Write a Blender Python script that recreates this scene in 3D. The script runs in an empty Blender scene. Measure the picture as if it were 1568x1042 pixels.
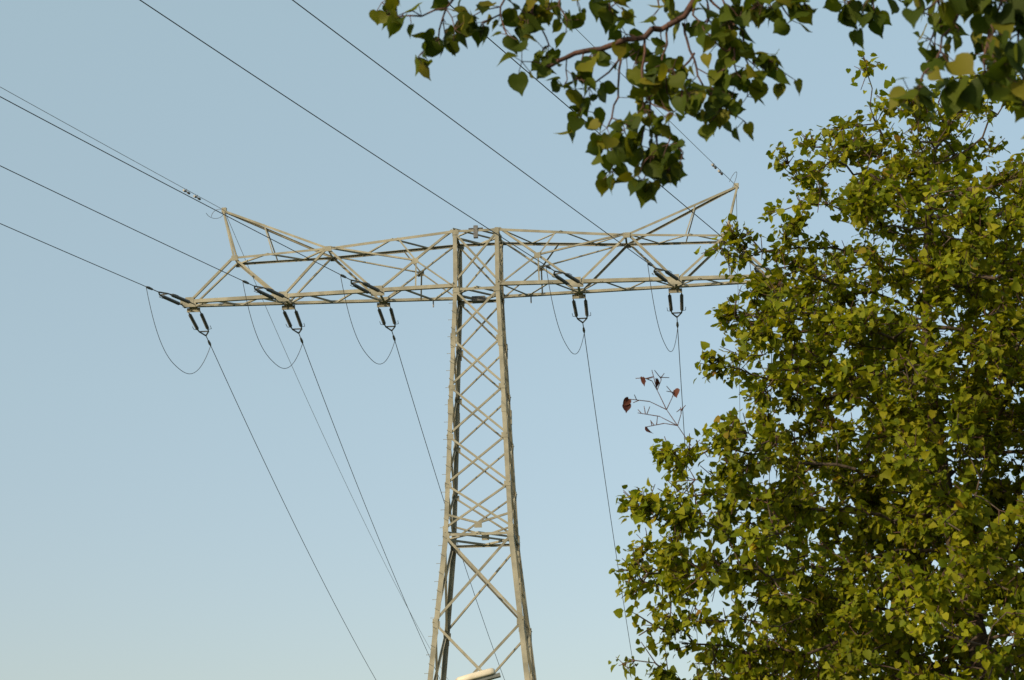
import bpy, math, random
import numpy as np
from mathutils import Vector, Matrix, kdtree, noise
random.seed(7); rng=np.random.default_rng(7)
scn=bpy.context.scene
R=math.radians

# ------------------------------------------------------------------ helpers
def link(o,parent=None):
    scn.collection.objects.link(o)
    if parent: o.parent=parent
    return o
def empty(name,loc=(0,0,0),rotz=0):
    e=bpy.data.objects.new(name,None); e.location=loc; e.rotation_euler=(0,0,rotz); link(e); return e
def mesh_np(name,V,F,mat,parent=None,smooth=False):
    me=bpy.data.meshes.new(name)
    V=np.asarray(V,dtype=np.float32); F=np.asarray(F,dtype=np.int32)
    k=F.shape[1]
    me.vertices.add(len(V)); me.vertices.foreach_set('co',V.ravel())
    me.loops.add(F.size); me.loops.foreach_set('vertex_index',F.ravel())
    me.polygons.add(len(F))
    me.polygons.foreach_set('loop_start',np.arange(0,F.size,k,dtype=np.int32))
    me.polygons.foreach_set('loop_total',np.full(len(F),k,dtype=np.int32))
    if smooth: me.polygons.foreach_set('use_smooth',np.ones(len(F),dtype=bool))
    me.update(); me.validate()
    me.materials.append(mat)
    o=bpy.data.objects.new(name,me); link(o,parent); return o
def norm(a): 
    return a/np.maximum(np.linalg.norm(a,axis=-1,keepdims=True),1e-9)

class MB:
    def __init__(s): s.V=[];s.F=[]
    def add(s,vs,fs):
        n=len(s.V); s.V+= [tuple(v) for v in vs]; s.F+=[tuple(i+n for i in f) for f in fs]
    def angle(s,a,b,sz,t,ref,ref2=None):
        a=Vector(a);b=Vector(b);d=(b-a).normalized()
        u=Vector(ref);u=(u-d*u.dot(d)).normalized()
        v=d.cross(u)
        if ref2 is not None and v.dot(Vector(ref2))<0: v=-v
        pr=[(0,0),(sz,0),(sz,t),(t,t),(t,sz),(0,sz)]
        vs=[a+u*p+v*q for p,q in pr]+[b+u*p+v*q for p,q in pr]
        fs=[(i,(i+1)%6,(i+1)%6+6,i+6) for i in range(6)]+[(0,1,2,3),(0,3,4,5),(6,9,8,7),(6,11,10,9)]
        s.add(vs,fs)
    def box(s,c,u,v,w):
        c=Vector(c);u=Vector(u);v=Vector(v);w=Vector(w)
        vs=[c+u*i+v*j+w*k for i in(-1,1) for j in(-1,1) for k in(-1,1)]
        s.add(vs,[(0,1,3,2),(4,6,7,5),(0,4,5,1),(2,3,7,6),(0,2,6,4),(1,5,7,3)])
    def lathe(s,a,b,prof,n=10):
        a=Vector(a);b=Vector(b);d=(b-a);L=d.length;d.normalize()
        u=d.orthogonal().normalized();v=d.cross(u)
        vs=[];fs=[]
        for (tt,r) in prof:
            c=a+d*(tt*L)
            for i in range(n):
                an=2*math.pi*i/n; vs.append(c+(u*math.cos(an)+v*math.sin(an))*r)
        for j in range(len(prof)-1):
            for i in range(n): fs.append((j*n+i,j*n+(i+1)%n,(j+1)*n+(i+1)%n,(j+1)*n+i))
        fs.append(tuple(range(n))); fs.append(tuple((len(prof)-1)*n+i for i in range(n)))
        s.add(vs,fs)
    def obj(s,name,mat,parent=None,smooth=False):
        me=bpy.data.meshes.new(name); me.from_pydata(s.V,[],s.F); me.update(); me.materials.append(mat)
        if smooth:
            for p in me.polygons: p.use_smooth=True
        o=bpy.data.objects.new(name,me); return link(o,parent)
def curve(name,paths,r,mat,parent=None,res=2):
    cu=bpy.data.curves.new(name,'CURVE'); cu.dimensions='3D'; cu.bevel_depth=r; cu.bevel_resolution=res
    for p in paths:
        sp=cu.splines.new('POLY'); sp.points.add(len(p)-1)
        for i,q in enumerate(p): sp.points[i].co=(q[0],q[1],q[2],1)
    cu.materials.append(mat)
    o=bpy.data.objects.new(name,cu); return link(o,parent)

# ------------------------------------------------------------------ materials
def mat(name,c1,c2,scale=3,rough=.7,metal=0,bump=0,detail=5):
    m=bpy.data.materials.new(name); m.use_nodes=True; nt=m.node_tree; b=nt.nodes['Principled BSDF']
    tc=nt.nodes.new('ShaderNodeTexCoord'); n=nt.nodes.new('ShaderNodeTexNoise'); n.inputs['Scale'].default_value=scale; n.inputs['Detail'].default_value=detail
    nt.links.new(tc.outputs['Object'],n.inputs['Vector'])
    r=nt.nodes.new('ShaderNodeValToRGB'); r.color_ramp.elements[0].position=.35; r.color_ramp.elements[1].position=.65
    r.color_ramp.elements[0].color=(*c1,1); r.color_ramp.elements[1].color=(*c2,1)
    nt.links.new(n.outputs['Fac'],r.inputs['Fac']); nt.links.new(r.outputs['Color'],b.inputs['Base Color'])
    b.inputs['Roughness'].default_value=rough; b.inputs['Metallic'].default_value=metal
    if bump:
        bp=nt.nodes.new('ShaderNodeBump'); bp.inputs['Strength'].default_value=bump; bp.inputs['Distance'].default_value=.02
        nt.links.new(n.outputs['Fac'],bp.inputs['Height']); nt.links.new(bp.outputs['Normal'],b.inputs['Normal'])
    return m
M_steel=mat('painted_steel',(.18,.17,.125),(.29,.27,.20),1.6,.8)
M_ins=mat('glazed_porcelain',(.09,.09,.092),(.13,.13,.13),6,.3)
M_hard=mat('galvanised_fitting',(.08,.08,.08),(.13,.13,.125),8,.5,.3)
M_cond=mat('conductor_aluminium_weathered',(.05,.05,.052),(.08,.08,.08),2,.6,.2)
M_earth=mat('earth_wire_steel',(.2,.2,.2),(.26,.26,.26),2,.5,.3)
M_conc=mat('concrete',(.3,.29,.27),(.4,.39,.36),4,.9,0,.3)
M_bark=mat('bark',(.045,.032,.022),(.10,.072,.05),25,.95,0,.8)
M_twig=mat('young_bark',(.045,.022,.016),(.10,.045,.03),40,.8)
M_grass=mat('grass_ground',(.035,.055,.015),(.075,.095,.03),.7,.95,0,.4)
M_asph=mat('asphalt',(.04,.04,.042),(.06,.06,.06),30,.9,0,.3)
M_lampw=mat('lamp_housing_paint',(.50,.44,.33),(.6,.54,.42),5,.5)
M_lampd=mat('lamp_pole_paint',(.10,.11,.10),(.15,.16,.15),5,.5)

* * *

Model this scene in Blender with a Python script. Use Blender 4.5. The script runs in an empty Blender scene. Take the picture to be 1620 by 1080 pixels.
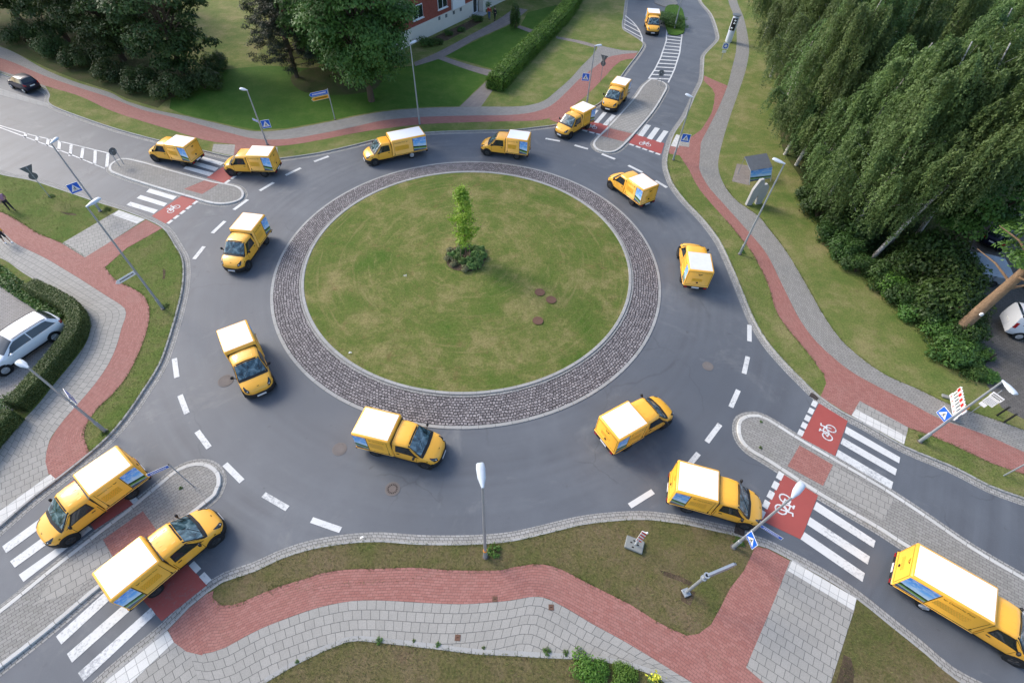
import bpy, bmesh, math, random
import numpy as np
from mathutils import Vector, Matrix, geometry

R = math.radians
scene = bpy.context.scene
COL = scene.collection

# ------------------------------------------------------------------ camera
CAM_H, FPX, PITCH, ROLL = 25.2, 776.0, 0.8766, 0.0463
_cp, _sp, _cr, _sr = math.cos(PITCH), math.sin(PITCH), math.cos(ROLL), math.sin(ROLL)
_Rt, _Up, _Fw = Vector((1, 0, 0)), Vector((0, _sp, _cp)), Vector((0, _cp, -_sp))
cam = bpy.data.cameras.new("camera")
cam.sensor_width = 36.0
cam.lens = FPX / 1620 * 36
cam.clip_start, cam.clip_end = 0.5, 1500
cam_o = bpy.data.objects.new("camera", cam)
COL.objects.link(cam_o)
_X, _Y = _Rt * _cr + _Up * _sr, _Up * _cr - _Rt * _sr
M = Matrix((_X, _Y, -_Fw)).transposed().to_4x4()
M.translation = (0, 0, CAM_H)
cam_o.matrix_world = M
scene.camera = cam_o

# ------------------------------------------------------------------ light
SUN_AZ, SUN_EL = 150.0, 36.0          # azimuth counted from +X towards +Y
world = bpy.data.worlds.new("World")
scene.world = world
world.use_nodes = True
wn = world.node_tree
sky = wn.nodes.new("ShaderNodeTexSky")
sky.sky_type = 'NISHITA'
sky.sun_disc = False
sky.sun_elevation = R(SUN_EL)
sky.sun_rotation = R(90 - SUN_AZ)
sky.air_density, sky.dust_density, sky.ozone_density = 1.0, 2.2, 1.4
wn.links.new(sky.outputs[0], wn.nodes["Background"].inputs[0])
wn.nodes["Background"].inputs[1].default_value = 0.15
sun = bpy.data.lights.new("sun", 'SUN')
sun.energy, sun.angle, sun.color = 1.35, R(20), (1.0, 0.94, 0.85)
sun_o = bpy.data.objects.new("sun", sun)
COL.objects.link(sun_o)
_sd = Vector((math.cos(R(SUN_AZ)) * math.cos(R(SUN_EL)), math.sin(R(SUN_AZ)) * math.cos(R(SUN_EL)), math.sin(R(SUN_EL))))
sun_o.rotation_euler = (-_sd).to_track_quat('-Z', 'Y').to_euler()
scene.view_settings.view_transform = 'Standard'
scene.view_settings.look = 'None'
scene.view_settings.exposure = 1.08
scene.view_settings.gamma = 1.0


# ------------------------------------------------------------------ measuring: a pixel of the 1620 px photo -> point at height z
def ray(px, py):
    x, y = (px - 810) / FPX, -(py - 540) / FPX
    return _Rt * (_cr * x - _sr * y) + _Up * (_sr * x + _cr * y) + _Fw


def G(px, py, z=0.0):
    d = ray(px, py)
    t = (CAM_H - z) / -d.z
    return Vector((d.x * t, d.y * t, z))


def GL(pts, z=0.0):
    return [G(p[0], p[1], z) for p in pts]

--

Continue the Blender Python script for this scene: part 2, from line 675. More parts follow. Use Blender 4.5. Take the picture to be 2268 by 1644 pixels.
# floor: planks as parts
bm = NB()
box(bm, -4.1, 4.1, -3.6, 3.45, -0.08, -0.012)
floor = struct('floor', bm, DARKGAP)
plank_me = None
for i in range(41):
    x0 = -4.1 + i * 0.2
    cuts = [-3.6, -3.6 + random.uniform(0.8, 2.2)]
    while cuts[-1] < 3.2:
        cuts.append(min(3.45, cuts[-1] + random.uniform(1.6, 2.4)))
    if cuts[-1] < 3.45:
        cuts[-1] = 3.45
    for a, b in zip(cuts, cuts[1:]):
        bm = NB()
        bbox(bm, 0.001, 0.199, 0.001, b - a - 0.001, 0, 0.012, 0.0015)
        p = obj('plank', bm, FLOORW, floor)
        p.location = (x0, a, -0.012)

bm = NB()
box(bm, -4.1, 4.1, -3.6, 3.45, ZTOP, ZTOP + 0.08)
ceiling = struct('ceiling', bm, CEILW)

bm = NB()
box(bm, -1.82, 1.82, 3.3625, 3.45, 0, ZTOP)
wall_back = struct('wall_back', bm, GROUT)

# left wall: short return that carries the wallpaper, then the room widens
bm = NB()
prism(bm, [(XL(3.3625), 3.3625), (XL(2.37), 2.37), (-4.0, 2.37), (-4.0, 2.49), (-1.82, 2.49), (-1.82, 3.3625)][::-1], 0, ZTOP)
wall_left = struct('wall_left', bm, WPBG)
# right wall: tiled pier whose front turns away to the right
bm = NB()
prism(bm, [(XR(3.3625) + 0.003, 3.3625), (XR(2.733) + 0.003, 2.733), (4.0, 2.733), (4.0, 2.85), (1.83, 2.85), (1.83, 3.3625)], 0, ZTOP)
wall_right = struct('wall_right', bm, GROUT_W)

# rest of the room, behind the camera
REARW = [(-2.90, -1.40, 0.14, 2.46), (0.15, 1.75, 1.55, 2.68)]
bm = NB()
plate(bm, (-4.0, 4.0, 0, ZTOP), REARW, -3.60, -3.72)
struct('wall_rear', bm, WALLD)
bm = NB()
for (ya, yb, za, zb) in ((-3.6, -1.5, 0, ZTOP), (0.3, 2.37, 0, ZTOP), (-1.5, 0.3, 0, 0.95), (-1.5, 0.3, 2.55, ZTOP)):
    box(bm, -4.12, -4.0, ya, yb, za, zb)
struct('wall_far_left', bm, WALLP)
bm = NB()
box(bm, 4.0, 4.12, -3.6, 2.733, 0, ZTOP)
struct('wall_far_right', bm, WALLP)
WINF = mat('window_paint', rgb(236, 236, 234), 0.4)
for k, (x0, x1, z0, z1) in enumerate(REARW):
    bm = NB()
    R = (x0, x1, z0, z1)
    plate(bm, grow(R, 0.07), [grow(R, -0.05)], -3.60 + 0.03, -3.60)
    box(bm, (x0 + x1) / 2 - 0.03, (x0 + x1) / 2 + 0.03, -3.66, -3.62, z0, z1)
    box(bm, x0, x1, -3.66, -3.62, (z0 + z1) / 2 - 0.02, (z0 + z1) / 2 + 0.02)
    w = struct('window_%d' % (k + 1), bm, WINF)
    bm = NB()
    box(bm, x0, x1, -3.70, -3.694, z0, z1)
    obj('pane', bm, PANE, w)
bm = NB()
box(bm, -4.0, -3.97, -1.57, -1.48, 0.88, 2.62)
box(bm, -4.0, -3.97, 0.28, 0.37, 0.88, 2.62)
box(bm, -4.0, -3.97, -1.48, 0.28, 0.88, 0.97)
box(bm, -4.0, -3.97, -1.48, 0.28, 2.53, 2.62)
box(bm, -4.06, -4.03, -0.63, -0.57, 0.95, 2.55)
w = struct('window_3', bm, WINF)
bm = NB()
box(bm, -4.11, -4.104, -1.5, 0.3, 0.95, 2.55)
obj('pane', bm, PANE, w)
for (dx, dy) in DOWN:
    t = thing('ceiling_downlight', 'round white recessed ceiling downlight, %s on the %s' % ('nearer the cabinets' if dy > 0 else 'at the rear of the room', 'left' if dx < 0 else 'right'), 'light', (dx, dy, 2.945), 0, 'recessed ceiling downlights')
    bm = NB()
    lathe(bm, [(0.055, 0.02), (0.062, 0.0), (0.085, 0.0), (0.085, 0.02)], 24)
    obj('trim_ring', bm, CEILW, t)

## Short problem
Look through the data and gather every line with the string "pixels" in it.

## Solved problem
Write a Blender Python script that recreates this scene in 3D. The script runs in an empty Blender scene. Measure the picture as if it were 1568x1042 pixels.
Model this scene in Blender with a Python script. Use Blender 4.5. The script runs in an empty Blender scene. Take the picture to be 1620 by 1080 pixels.
Continue the Blender Python script for this scene: part 2, from line 675. More parts follow. Use Blender 4.5. Take the picture to be 2268 by 1644 pixels.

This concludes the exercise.